PESHAWAR: Mapping of the undocumented and Afghan Citizen Card holder foreigners is underway in different parts of Khyber Pakhtunkhwa while no strict action is being taken after Chief Minister Ali Amin Gandapur made it clear that no one will be sent back to Afghanistan by force.
A police official said that no action has been taken against the Afghan families in any part of the province. Those who are returning voluntarily are being facilitated by the relevant officials.
“Mapping is underway in different parts of the provincial capital,” Senior Superintendent of Police Operations Masood Ahmad Bangash told The News. The federal government had ordered the repatriation of undocumented and Afghan Citizen Card holder foreigners after the March 31 deadline. The repatriation has begun from Punjab, Sindh and the federal capital via Torkham.
The Afghan families coming from other provinces are being temporarily hosted at two holding centers in Peshawar and Khyber before their repatriation to Afghanistan. However, police and administration in KP have not been ordered by the provincial government so far to take any action against the ACC card holders.
“We have been instructed by seniors that no one will be forced to leave. Only those who want to leave voluntarily are being repatriated,” said an official. There are innumerable videos on social media in which the families returning voluntarily after decades of stay in Pakistan were given an emotional farewell by the locals. Many of the Afghans staying in Pakistan for around 45 years have developed close relations with the locals and some even tied the knot with the locals. Several cases of such families are also in the courts.
As per the United Nations High Commission for Refugees, there are 2.1 million documented Afghans in Pakistan and the majority of them have settled in Khyber Pakhtunkhwa. Out of the 2.1 million, over 800,000 are ACC card holders, while around 1.3 million possess the Proof of Registration (PoR) cards.

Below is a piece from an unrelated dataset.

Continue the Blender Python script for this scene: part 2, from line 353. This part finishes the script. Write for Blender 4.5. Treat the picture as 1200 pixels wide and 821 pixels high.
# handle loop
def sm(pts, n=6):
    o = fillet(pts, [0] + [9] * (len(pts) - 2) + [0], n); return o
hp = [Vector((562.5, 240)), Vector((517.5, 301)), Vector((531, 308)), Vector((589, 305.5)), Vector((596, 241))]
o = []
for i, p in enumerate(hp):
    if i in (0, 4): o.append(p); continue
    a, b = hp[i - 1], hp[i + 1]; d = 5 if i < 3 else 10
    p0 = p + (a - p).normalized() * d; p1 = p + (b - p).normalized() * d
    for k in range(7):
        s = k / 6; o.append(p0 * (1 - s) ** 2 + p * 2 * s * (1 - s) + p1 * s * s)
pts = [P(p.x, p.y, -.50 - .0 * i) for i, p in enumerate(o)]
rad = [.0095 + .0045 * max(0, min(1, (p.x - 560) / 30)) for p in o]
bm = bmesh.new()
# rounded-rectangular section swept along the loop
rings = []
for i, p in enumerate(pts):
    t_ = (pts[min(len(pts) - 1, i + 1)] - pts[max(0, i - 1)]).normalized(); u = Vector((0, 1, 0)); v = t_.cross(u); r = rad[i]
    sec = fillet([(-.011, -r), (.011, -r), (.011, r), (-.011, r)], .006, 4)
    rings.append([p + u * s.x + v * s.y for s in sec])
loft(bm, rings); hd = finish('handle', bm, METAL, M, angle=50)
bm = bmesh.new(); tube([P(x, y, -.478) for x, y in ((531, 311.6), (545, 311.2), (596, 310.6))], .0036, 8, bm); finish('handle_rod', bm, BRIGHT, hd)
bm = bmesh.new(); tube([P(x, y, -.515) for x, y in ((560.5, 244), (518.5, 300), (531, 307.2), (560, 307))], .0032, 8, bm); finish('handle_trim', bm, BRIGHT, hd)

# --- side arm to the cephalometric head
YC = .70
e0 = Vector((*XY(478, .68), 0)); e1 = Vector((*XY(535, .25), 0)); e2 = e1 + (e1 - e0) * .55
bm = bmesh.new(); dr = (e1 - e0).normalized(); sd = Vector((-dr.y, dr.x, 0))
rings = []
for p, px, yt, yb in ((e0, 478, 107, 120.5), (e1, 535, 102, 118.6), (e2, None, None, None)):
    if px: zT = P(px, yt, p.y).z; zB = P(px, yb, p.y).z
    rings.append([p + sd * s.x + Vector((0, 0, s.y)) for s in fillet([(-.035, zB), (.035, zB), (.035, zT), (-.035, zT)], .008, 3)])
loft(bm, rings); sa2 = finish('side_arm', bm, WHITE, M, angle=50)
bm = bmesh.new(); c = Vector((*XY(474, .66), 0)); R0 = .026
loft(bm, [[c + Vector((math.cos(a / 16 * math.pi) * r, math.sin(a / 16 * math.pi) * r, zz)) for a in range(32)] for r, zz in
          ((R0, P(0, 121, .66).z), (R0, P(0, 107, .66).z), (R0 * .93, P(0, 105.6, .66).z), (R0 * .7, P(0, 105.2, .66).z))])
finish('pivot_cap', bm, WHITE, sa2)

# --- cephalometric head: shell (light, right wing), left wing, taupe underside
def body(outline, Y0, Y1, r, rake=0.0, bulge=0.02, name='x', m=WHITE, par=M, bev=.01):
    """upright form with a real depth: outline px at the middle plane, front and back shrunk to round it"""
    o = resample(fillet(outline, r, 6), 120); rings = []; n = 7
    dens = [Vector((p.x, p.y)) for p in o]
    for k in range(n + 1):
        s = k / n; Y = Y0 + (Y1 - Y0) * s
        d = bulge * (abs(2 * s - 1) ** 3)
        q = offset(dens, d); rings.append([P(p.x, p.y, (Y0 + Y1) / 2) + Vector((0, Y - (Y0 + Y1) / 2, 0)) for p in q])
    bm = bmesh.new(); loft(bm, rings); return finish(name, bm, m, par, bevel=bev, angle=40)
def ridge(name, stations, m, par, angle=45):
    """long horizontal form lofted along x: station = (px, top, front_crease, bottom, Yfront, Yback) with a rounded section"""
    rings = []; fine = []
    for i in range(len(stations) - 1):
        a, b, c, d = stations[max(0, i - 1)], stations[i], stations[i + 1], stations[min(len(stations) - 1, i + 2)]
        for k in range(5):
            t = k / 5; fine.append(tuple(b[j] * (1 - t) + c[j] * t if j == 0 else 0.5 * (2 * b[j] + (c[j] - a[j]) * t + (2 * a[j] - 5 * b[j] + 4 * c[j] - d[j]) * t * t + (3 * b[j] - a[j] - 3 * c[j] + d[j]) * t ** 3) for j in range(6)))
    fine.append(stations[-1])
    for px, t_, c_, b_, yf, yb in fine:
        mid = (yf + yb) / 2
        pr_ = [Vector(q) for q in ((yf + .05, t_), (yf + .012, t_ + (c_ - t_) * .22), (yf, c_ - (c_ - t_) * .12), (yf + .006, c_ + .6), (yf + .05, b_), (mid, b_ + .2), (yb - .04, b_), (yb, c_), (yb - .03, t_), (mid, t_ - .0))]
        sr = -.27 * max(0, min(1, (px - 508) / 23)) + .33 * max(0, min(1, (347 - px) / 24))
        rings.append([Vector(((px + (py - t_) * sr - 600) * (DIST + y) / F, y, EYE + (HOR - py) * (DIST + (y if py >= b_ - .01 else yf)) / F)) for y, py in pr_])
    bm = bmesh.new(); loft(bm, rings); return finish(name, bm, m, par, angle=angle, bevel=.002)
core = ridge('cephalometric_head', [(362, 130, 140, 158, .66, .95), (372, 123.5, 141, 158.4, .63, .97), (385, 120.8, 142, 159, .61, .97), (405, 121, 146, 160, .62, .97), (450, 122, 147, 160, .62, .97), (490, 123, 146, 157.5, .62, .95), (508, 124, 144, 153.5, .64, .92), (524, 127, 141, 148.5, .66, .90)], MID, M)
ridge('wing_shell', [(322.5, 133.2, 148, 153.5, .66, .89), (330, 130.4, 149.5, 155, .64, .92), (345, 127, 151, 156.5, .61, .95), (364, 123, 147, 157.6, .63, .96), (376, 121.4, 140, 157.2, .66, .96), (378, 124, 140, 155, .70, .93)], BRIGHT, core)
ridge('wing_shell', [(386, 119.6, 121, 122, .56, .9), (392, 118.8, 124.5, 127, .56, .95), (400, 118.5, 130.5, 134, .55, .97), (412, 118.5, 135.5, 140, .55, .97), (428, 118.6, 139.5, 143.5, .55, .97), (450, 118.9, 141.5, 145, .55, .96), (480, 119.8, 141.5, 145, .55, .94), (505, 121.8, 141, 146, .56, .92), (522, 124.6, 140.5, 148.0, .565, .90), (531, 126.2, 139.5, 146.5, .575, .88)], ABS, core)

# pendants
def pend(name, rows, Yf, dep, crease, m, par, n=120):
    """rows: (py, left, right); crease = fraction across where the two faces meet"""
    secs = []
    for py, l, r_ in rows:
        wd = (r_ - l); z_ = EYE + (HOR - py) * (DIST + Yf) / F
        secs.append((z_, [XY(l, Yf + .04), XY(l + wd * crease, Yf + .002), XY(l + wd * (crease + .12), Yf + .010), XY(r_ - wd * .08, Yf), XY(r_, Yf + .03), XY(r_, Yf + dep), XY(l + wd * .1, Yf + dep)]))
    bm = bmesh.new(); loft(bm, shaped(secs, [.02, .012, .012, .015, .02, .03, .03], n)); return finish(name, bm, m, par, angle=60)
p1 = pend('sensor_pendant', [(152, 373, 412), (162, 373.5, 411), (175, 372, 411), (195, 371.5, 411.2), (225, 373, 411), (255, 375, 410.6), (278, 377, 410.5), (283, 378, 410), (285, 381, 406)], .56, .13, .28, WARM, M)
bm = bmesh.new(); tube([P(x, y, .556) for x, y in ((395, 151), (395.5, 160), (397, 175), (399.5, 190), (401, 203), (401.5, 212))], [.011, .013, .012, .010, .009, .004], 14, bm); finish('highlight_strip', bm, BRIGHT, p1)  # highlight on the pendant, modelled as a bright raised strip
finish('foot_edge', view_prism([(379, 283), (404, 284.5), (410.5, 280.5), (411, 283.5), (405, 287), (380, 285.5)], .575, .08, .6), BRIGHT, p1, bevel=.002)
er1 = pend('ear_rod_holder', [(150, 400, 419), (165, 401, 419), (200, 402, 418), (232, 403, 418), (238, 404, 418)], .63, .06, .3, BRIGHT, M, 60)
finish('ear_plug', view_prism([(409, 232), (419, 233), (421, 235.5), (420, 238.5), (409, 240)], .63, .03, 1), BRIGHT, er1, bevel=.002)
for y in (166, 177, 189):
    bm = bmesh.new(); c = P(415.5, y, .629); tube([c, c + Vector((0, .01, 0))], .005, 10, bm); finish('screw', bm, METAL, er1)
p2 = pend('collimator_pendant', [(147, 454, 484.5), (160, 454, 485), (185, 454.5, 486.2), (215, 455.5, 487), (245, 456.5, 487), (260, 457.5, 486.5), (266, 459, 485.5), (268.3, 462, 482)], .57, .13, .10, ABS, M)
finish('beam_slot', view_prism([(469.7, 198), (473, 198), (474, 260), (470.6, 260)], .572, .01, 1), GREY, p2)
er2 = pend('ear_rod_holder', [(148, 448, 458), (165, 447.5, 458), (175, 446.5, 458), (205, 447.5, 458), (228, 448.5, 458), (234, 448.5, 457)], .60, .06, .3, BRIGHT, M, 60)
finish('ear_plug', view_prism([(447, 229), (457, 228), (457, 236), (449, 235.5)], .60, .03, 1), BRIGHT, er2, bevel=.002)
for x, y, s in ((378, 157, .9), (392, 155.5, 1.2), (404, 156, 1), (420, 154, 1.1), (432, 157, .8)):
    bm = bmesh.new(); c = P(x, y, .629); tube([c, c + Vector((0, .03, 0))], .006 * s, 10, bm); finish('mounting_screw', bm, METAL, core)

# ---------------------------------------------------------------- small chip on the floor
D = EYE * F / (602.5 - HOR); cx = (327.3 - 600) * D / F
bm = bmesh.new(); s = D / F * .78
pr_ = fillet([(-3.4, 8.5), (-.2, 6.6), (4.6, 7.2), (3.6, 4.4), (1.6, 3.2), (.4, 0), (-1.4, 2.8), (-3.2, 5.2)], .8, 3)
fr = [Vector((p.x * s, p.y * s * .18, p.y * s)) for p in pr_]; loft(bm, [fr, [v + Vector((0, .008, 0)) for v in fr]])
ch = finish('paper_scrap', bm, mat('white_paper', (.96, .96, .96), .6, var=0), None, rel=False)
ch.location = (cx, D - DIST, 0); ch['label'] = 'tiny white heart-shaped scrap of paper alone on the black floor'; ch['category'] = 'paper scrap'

Despite no action is underway in KP, there are many families who have started packing up for the homeland due to an uncertain future after spending over four decades in Pakistan.
They include tens of thousands of those who were born in Pakistan and have hardly visited their country in their entire life. Pakistan has been hosting millions of Afghans for almost five decades since the invasion of USSR on Afghanistan in 1979.
While hundreds of thousands of families have returned to their country in the last few years, over 2.1 million are still living in KP and other provinces. Some government departments have put the number of Afghans in Pakistan at over three million.
These do not include the undocumented foreigners, as well as those who are said to have obtained Pakistani documents. The United Nations High Commissioner for Refugees (UNHCR) has recently expressed its concerns regarding the process.
“The UNHCR is concerned regarding the latest directive, as among the Afghan Citizen Cardholders, there may be individuals requiring international protection. In that light, we are urging the government to see their situation through a humanitarian lens,” stated Qaiser Khan Afridi, the spokesman for the UNHCR.